Hükmü davalı vekilinin temyiz etmesi üzerine mahkemece 30.06.2009 tarihinde verilen karar dairemizce: “ Çekişme konusu 1018 parsel sayılı taşınmazın kadastro tespitinin 06.04.1970 tarihinde kesinleştiği, eldeki davanın 27.02.1981 tarihinde açıldığı, Hazinenin ise 23.09.1981 tarihinde davaya müdahil olarak katıldığı anlaşılmaktadır. ... ... Anılan hükümler gözetildiğinde
kadastro tespitinin kesinleştiği 06.04.1970 tarihi ile davanın açıldığı 27.02.1981 tarihi arasında Kadastro Kanununun değişik 12. maddesinde sözü edilen on yıllık hak düşürücü sürenin geçtiği açıktır. Hal böyle olunca, yukarıda belirtilen yasal düzenlemeler gereğince davanın hak düşürücü sürenin geçmiş olması nedeniyle reddine karar verilmesi gerekirken yazılı şekilde hüküm kurulması doğru görülmemiş, kararın bu parsel yönünden bozulması gerekmiştir.” gerekçesi ile bozulmuştur.
Bozma üzerine yapılan yargılama sonucu mahkemece, dava konusu 1162 parsel sayılı taşınmaz yönünden ilk yargılama sonunda verilen karar Yargıtayca onanarak kesinleştiğinden karar verilmesine yer olmadığına, dava konusu 1018 parsel sayılı taşınmaz yönünden açılan davanın ise 5841 sayılı kanunun 3.maddesi ile 3402 sayılı kadastro kanununa eklenen geçici 10.md.uyarınca reddine, karar verilmiştir.
Hüküm davacı vekili ve müdahil davacı vekili tarafından temyiz edilmiştir.
1-Dava konusu 1018 parsel sayılı taşınmaz yönünden mahkemece verilen ilk hükme ilişkin Dairemizin bozma kararı 11.05.2010 tarihlidir.
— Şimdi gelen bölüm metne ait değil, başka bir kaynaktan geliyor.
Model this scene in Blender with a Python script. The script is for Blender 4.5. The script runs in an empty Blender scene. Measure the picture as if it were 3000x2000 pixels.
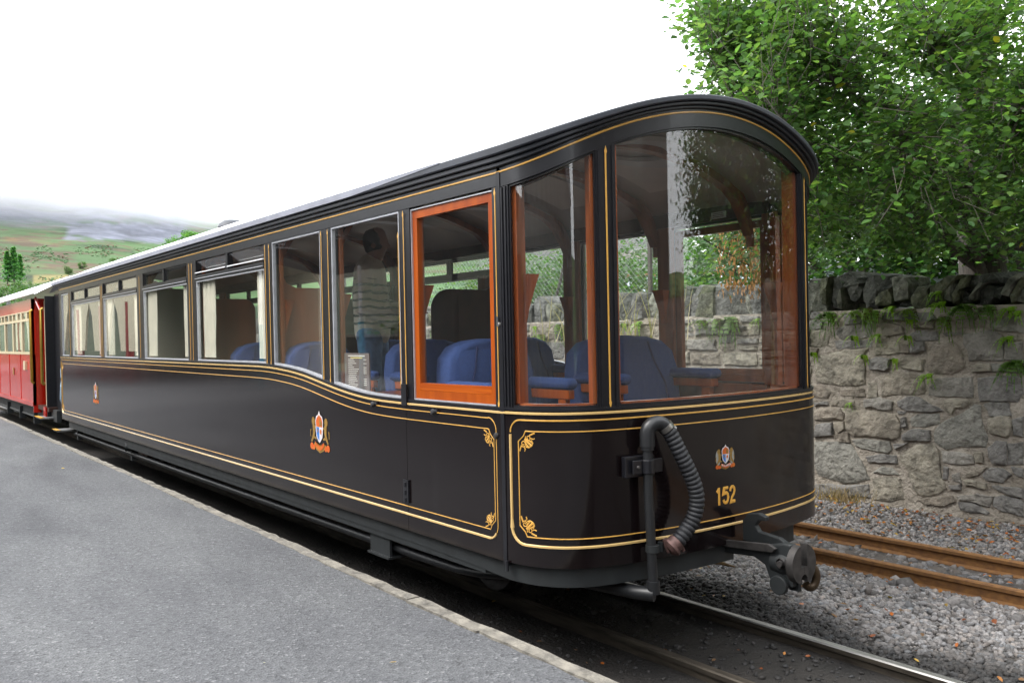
import bpy, bmesh, math, random
import numpy as np
from mathutils import Vector, Matrix
random.seed(7); np.random.seed(7)
rng = np.random.default_rng(11)
sc = bpy.context.scene
COL = sc.collection
rad = math.radians

# ------------------------------------------------------------------ camera
F_PX, PHI, PIT, ROLL, CAMZ = 2565.36, 0.6528, -0.0084, -0.021, 1.4964
fw = Vector((-math.cos(PHI)*math.cos(PIT), math.sin(PHI)*math.cos(PIT), math.sin(PIT)))
r0 = fw.cross(Vector((0, 0, 1))).normalized(); u0 = r0.cross(fw)
cr = r0*math.cos(ROLL) + u0*math.sin(ROLL); cu = -r0*math.sin(ROLL) + u0*math.cos(ROLL)
cam_d = bpy.data.cameras.new('camera'); cam = bpy.data.objects.new('camera', cam_d); COL.objects.link(cam)
M = Matrix((cr, cu, -fw)).transposed().to_4x4(); M.translation = Vector((0, 0, CAMZ))
cam.matrix_world = M
cam_d.sensor_width = 36; cam_d.lens = F_PX*36/3000; cam_d.clip_start = 0.05; cam_d.clip_end = 6000
sc.camera = cam

# ------------------------------------------------------------------ world, sun, exposure
w = bpy.data.worlds.new('World'); sc.world = w; w.use_nodes = True
nt = w.node_tree; nt.nodes.clear()
sky = nt.nodes.new('ShaderNodeTexSky'); sky.sky_type = 'NISHITA'; sky.sun_disc = False
sky.sun_elevation = rad(52); sky.sun_rotation = rad(200); sky.dust_density = 4; sky.ozone_density = 1
hs = nt.nodes.new('ShaderNodeHueSaturation'); hs.inputs['Saturation'].default_value = .35
b1 = nt.nodes.new('ShaderNodeBackground'); b1.inputs['Strength'].default_value = .05
b2 = nt.nodes.new('ShaderNodeBackground'); b2.inputs['Color'].default_value = (.96, .98, 1.0, 1); b2.inputs['Strength'].default_value = 1.08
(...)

Ne var ki, ilk temyiz isteminin incelendiği tarihte yürürlükte bulunan 5841 Sayılı Kanunun 2. maddesi ile; 3402 sayılı Kadastro Kanununun 12. maddesinin 3.fıkrasına eklenen “Bu hüküm, iddia ve taşınmazın niteliğine yahut Devlet veya diğer kamu tüzel kişileri dahil tarafların sıfatına bakılmaksızın uygulanır” cümlesinde yer alan "...iddia ve taşınmazın niteliğine" ibaresi ve 3. madde ile 3402 sayılı Kanuna eklenen “Geçici 10. madde” Anayasa Mahkemesinin 12.05.2011 günlü ve E.2009/31, K. 2011/77 sayılı kararı ile iptal edildiğinden davacının mera iddiasıyla açtığı iptal ve sınırlandırma davaları on yıllık hak düşürücü sürenin dışında bırakılmıştır.
Açıklanan bu durum usuli kazanılmış hakkın istisnasını oluşturacağından, uyuşmazlığın incelemenin yapıldığı tarihteki yasa kurallarına göre değerlendirilmesi gerekir.
Hal böyle olunca, Anayasa Mahkemesinin yukarıda belirtilen iptal kararı göz önüne alınarak çekişmenin esasının incelenmesi gerekirken, dava konusu 1018 parsel sayılı taşınmaz yönünden davanın hak düşürücü sürenin geçmiş olması nedeniyle reddine karar verilmesi doğru olmamıştır.
2-Hükmün hangi hususları kapsayacağı 6100 sayılı HMK’nun 297.maddesinde belirtilmiştir. Ayrıca hükmün sonuç kısmında, gerekçeye ait herhangi bir söz tekrar edilmeksizin, taleplerden her biri hakkında verilen hükümle, taraflara yüklenen borç ve tanınan hakların, sıra numarası altında; açık, şüphe ve tereddüt uyandırmayacak şekilde gösterilmesi gereklidir.
Bu biçim yargıda açıklık ve netlik prensibinin gereğidir. Aksi hal, yeni tereddüt ve ihtilaflar yaratır, hükmün hedefine ulaşmasını engeller, kamu düzeni ve barışı oluşturulamaz. Bozma kararı ile ilk hüküm hayatiyetini ve ifa kabiliyetini yitirir.
Bozma kararından sonra bozmaya uyularak verilen hüküm yeni bir hükümdür. Bozmaya uyularak tesis edilen hükmün, tüm istekleri karşılar şekilde yeniden yazılması gerekir. Mahkemece 1162 parsel sayılı taşınmaz yönünden verilen ilk hüküm onanarak kesinleşmiş olduğundan bahisle “karar verilmesine yer olmadığına” şeklinde hüküm kurulması doğru olmamıştır.
Karar açıklanan nedenlerle bozulmalıdır.
SONUÇ: Yukarıda (1) ve (2) numaralı bentlerde açıklanan nedenlerle temyiz itirazlarının kabulü ile hükmün, BOZULMASINA, peşin yatırılan temyiz harcının istek halinde yatıranın iadesine, 16.01.2012 tarihinde oybirliğiyle karar verildi.